Scene script records
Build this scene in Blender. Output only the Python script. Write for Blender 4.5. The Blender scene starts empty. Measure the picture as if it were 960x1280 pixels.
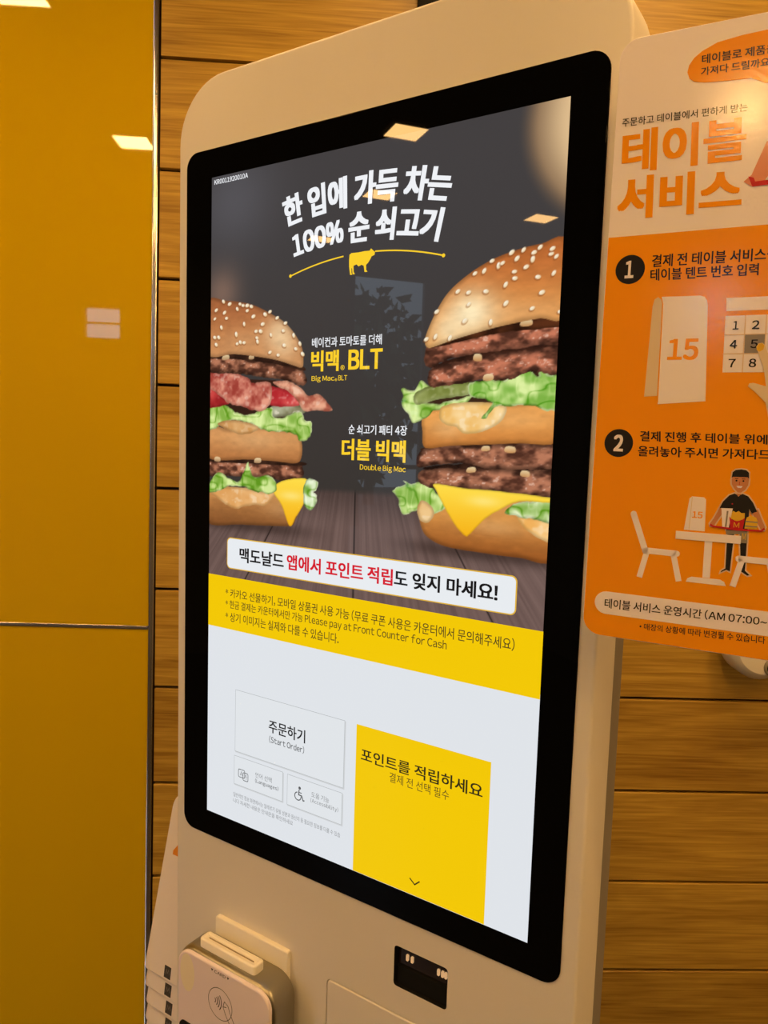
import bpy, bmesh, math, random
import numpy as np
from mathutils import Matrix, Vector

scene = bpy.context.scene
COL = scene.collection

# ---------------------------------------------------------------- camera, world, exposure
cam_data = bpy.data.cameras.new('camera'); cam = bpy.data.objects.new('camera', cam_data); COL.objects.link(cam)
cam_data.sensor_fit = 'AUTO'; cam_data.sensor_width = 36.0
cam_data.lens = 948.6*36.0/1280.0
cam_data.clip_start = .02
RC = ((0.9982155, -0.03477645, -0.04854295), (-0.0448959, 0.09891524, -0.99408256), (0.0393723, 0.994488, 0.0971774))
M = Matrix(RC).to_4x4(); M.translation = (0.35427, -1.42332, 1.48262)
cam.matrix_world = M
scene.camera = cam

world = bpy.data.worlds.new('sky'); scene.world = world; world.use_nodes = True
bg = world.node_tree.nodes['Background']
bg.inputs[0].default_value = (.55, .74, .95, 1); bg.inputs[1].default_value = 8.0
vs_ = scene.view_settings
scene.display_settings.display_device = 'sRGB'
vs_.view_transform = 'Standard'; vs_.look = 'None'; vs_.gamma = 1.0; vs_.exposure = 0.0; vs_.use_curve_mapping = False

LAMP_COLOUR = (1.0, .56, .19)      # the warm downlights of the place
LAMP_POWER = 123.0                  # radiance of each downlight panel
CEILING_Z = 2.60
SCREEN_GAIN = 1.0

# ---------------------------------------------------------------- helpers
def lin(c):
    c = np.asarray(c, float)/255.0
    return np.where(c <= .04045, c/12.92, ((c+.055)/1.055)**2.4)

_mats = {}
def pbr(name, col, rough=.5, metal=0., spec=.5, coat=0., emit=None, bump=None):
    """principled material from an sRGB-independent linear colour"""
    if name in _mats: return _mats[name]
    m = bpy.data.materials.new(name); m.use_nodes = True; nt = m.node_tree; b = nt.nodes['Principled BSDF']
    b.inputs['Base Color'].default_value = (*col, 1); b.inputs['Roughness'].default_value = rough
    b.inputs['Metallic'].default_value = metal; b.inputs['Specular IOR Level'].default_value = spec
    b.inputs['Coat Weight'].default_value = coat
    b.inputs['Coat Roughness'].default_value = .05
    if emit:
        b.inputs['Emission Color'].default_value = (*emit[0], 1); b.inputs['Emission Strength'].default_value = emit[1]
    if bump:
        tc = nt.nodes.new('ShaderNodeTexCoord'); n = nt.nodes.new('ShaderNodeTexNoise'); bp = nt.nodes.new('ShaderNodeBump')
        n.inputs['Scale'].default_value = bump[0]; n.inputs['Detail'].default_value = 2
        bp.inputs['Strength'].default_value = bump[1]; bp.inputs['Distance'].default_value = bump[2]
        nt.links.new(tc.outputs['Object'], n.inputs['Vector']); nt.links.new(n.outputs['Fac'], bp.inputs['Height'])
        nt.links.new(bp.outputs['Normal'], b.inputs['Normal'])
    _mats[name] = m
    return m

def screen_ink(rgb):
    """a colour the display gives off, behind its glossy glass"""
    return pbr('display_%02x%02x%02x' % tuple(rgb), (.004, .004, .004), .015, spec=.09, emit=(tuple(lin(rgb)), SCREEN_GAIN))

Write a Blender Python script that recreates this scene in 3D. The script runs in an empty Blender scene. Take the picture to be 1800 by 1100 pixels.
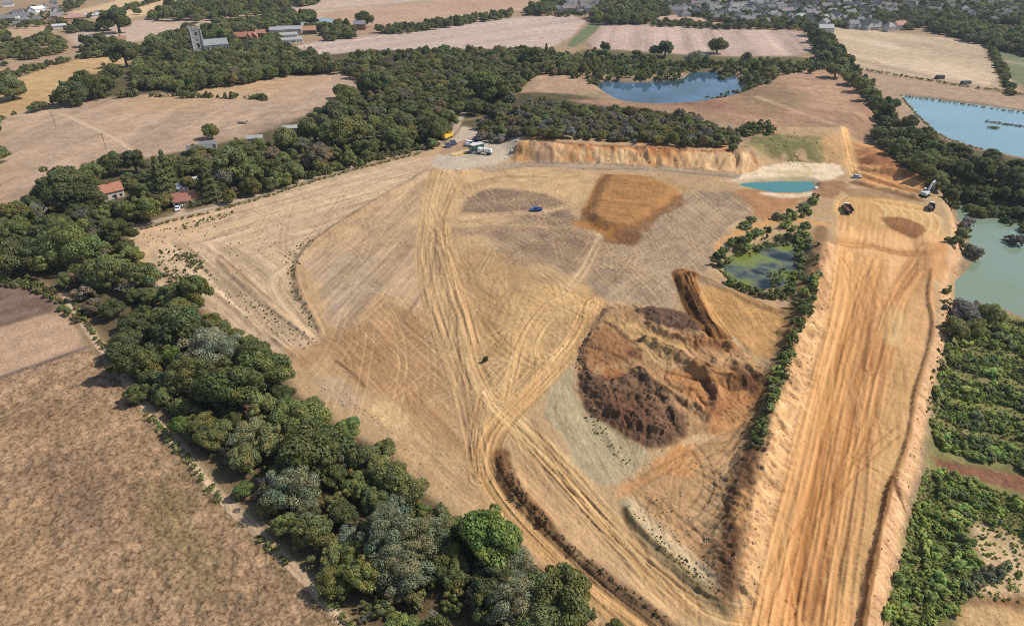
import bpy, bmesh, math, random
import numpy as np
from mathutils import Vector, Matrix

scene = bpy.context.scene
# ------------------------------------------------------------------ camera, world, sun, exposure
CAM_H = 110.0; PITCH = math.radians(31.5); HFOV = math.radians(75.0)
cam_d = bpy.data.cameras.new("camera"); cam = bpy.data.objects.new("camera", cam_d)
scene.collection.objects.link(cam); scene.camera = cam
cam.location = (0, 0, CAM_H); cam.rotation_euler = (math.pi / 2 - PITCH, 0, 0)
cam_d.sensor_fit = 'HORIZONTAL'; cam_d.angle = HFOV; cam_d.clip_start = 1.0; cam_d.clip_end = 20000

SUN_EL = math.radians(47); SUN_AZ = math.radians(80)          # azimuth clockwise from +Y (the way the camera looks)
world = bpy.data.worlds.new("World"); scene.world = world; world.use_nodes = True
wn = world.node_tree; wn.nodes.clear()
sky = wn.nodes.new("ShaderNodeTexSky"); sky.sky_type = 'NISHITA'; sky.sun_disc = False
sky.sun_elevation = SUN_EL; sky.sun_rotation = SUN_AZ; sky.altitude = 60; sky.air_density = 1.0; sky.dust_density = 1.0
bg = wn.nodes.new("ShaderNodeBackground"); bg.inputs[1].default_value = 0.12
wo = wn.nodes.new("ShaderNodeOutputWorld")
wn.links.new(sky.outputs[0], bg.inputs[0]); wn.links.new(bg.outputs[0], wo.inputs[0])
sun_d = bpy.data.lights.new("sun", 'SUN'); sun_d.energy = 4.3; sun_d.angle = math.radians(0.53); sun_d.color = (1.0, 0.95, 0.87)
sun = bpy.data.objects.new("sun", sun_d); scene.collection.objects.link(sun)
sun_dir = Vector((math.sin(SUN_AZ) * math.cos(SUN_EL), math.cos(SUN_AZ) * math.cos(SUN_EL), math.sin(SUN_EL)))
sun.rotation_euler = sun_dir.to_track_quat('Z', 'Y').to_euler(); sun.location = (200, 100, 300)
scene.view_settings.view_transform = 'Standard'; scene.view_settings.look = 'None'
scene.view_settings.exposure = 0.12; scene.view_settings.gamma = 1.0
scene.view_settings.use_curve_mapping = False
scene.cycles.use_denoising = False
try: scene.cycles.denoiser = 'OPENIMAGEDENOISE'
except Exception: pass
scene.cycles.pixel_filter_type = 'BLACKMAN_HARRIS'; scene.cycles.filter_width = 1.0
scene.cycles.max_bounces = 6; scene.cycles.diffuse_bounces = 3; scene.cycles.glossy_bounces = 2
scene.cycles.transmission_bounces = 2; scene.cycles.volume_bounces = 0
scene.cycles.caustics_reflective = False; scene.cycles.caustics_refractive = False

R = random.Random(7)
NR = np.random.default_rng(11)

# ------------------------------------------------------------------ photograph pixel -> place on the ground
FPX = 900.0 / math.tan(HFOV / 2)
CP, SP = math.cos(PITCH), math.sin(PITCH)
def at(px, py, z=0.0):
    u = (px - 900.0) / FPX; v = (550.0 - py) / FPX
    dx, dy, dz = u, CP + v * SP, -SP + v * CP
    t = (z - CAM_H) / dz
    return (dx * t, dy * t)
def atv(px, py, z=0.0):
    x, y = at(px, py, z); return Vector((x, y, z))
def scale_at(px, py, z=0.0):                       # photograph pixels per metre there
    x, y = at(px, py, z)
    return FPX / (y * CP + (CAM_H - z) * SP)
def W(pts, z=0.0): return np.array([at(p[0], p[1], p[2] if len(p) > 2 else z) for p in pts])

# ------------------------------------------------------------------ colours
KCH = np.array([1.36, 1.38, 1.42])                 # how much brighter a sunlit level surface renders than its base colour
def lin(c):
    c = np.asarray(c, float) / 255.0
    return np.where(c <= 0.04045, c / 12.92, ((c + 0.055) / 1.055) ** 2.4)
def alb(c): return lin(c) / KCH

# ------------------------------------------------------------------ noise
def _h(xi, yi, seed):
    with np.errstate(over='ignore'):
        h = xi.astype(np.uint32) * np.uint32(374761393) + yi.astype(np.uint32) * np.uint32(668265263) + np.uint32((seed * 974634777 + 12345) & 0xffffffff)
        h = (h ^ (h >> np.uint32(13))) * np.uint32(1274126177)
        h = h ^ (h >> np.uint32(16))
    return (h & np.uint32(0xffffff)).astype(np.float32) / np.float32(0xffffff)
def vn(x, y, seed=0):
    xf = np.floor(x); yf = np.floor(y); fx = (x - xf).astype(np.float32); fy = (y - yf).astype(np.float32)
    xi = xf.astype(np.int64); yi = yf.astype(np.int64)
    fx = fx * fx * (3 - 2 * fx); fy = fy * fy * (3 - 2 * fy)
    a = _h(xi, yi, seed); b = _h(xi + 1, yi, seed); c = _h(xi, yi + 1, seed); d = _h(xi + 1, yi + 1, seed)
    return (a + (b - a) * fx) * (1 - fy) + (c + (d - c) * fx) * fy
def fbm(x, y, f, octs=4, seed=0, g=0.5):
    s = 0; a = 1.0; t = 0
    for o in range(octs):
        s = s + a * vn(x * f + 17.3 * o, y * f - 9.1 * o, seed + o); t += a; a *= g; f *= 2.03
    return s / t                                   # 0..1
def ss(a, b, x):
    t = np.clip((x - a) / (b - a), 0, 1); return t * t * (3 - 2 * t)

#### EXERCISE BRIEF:
Above this task is a listing with pictures in it. Retype only the lines from the one containing "Write a Blender" through the one containing "from mathutils import Vector, Matrix", both included, and not the pictures.

#### RESPONSE TO THE TASK:
Write a Blender Python script that recreates this scene in 3D. The script runs in an empty Blender scene. Take the picture to be 1800 by 1100 pixels.
import bpy, bmesh, math, random
import numpy as np
from mathutils import Vector, Matrix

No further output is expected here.